Wir haben etwa 60 Mandolinen! Ihre Leser können die meisten davon auf der Datenbank MIMO im Internet anschauen. Ich zeige Ihnen eine Auswahl, sozusagen kleine Schätze: Eine unsignierte Piccolo-Mandoline, eine originale Mandoline von Luigi Embergher und eine Lyramandoline von Raffaele Calace.
Unsignierte Piccolo-Mandoline aus dem 20. Jahrhundert, © Wieland Hecht
Manchmal müssen Sie sich ja auch mit der Identifizierung von recht merkwürdigen Instrumenten befassen. Ob dies wohl eine Mandoline ist?
Es ist eine Stössel-Laute, eine Konstruktion, welche Volkslieder auf einfache Art begleitbar machen sollte. Also leider keine richtige Mandoline!
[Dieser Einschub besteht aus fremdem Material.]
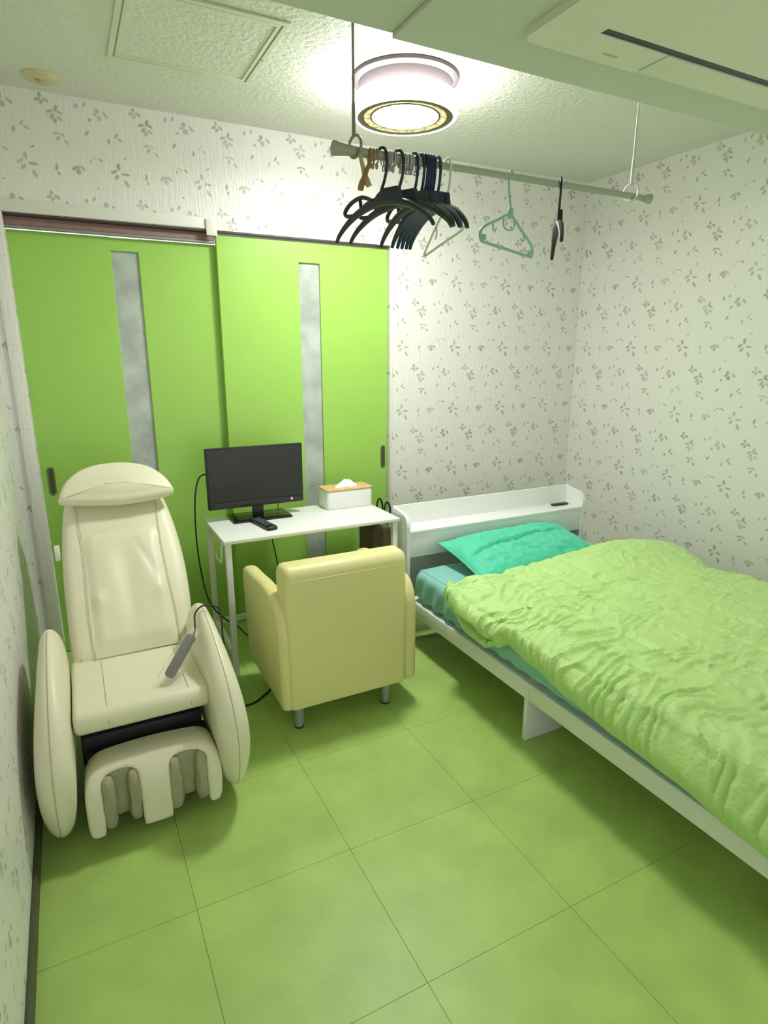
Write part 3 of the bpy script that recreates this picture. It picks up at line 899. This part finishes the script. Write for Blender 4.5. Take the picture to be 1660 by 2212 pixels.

Stössel-Lauten-Klasse in Steyr/Österreich, Aufnahme um 1930. Das Foto wurde in der Dezemberausgabe 1992 des Amtsblattes der Stadt Steyr veröffentlicht, woraufhin sich noch sechs der abgebildeten Spielerinnen meldeten, eine davon besitzt noch heute ihr Instrument und die Noten. (Nach Mitteilung von Rudolf Pietsch, Wien)
Mich bewegt noch die Frage nach der Geschichte der Mandoline von Niccolò Paganini. Er hat ja neben seinem Hauptinstrument, der Violine, auch Mandoline gespielt.
Originalfoto der Instrumente Paganinis
Carlo Aonzo, Mandolinist aus Genua, der sich besonders Paganinis Kompositionen und der Nachverfolgung seiner Instrumente annimmt, schreibt in seinem Aufsatz in PLECTRUM 1/94, dass die Mandoline 1898 auf der Ausstellung Esposizione Gernerale Italiana di Torino 1898 ausgestellt worden sei. In dem Aufsatz IL MANDOLINO GENOVESE bemerkt er, dass 1925 sich die Spuren verlieren auf dem Transport von Köln nach Leipzig. Kann man sie hier finden?
Leider nein. Es ist eine traurige Geschichte. Wir haben aber gut dokumentierte Angaben, dass die Mandoline in Leipzig angekommen ist.
Paganinis Mandoline, wie sie in den Akten des Museums dokumentiert ist
In den Kriegsjahren ab 1943 wurde sie zusammen mit anderen Instrumenten sorgfältig in Transportbehältnisse verpackt und in der Umgebung ausgelagert, um sie möglichen Schäden des Krieges zu bewahren. Leider haben die Wirren danach, selbst dort in manchen Lagerorten, unwiederbringliche Verluste und Schäden verursacht, sodass auch diese (berühmte) Mandoline nicht wieder in unsere Sammlung zurückkehren konnte. Ein s/w‑Foto aus der kurzen Leipziger Zeit, als letzter Zeuge ihrer Existenz. Sie ist nun wie ihre Musik, im nächsten Augenblick nur noch Erinnerung!
Vielen herzlichen Dank, lieber Herr Hecht, für Ihre Schilderungen! Ich möchte jetzt auch Kurator werden – ein so vielfältiger Beruf!